著者はこれまでお客様相談室の責任者として 2,000件以上のクレーム対応を行い、現在は「怒りを笑いに変えるクレーム・コンサルタント」として活躍する人物。悪質クレームの見極め方など、営業やマーケティング観点からも参考になる内容が多く、クレーム対応はもちろん、ビジネスコミュニケーション力をレベルアップさせたい方はぜひご一読いただきたい。
怒りを笑いに変えるクレーム・コンサルタント。一般社団法人日本クレーム対応協会の代表理事。日本メンタルヘルス協会基礎心理カウンセラー。学生時代は関西を拠点にタレントとして活動。しかし、あるパーティの司会でスポンサー名を間違えるという大失態を犯し、芸能界を引退。その後、サラリーマンに転身し、企業のコールセンター、お客様相談室で責任者として2,000件以上のクレーム対応に従事。一時はクレームに対するストレスで出社拒否状態になりながらも「クレーム客をお得意に変える対話術」を確立する。

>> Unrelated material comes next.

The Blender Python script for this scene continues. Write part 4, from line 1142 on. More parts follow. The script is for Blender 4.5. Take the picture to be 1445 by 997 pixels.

現在は独立し、クレームで困っている企業などのために全国でコンサルティング活動を展開し、具体的なクレーム対応法をアドバイスしている。圧倒的な経験知と人を元気にするトークが口コミで広がり、年間200本以上の講演・研修にも登壇する。著書に『「怒るお客様」こそ、神様です!』(徳間書店)、『心をつかむ!誰からも好かれる話し方』(学研パブリッシング)などがある。
第2章 大火事を招く!アウトなクレーム対応―絶対やってはダメなNG対応
第3章 最低限知っておくべき火消しのルール―怒りを鎮めるための基本原則
第4章 心をつかんで切り返す「一流の技法」―主導権を握るための心構えとテクニック
第5章 大ピンチでも何とかしてしまう「超一流の技法」―天使と悪魔の見極め方
要約ダイジェスト
理不尽なクレーマーは会社がつくりだす
私のところには、様々な企業や店舗の責任者の方から、「最近、理不尽で変なクレームが増えて、ホント困っています」というような相談がたくさん寄せられる。だが、実は面倒なことになって本当に困っているのは、お客様のほうだ。
ほとんどのケースで、理不尽なクレーマーは対応者側がつくり上げていると言っても過言ではない。理不尽なクレームが増えたのではなく、初期対応で失敗したことによって、最初はそれほど怒っていなかったお客様が怒りを増幅させているのだ。
クレームは、お客様から「こうだったら、満足したのに…」「こういうふうにしてくれたら、次も利用したのに…」と教えてもらっているのと同じだ。つまり、クレームはお客様からの「アドバイス」「改善のヒント」である。
新規で商品やサービスを利用したお客様は、クレームをほとんど言わない。その商品やサービス、会社や店舗などに対してそれほど期待がないため、「こんなもんか」と考えて黙って立ち去っていくからだ。クレームが起こるのは、“お客様からの大きな期待”があるからなのだ。